Now, with the Bugman seeming a bit squashed, self-congratulating reformers (particularly Republicans) are happily looking towards a new era of cleanliness and transparency under DeLay's deputy, protege, and close friend Roy Blunt. Said another way, it's time to make my old post on DeLayism new again.
As it stands, Democrats are dashing towards a bit of a wall here. DeLay's indictment is on conspiracy, a relatively minor charge that will, at best, link him to the wrongdoing of others. But Tom DeLay is not a bad, hated dude simply because his campaign financing tactics are questionable and his redistricting schemes are Soviet in style. Nah, the issue with DeLay is that he's the Henry Ford of modern Republican politics, and even if the man himself goes down, the assembly line he's constructed will still be manned. Because that's what he is, really, not a powerful guy, but a new way of running and keeping a majority, of integrating industry and activists and politicians annd idea peddlers into the sort of coherent whole they were never meant to be. So while the "Industry" section may no longer have Abramoff and the "Congressional" quarter may lose DeLay, by and large, the operation will remain essentially unchanged.

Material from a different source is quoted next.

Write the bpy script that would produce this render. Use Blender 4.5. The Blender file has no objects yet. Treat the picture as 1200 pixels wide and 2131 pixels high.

And that's what Democrats have to attack. DeLayism is the K Street project is corporate cronyism. It's the Sugar Valley exterminator's decision to absorb the institutional power, memory, and contacts of Washington's lobbyist corps., merge all the different causes into a coherent and partisan organization, and use them to retain control of the House. Used to be that Tobacco Lobbyists lobbied for Big Tobacco while Textile Lobbyists looked after Textiles. But now Tobacco Lobbyists are deployed to convince congressmen from Tobacco-producing states to vote for legislation wholly unrelated to Tobacco, say, the Bankruptcy Bill. And they do this because DeLay promises them, in return, that he'll support Big Tobacco's agenda. Lobbyists act as foot soldiers in return for DeLay deputizing them legislators.
This transformation of Washington Lobbyists into an effective Republican whip organization totally changes the calculus of deliberative democracy. Now that lobbyists are on the inside, they have to be of the right partisan affiliation (one of DeLay's ethical reprimands was for demanding the Electrical Industry hire a Republican as head lobbyist), they have to be loyal on all subjects, they have to be allies during the campaign and, in return, they, and not Congress, end up writing the legislation.
Roy Blunt is part and parcel of this operation, taught by DeLay to use it, groomed by him to inherit it. The fight over Dreier happened because Roy is so deep in the protocols that DeLay knows he'll never be able to wrest K Street back -- the difference between him and Blunt won't be great enough to justify the disruption. But even if this is the end of Tom, it's not the end of DeLayism, and if Democrats fail to kill that, none of this will have been worth a damn. So focus on DeLay for now, but only if the larger game is proving how DeLay is omnipresent, how Congressional Republicans are molded in his image and how that, not the man himself, is what must be destroyed.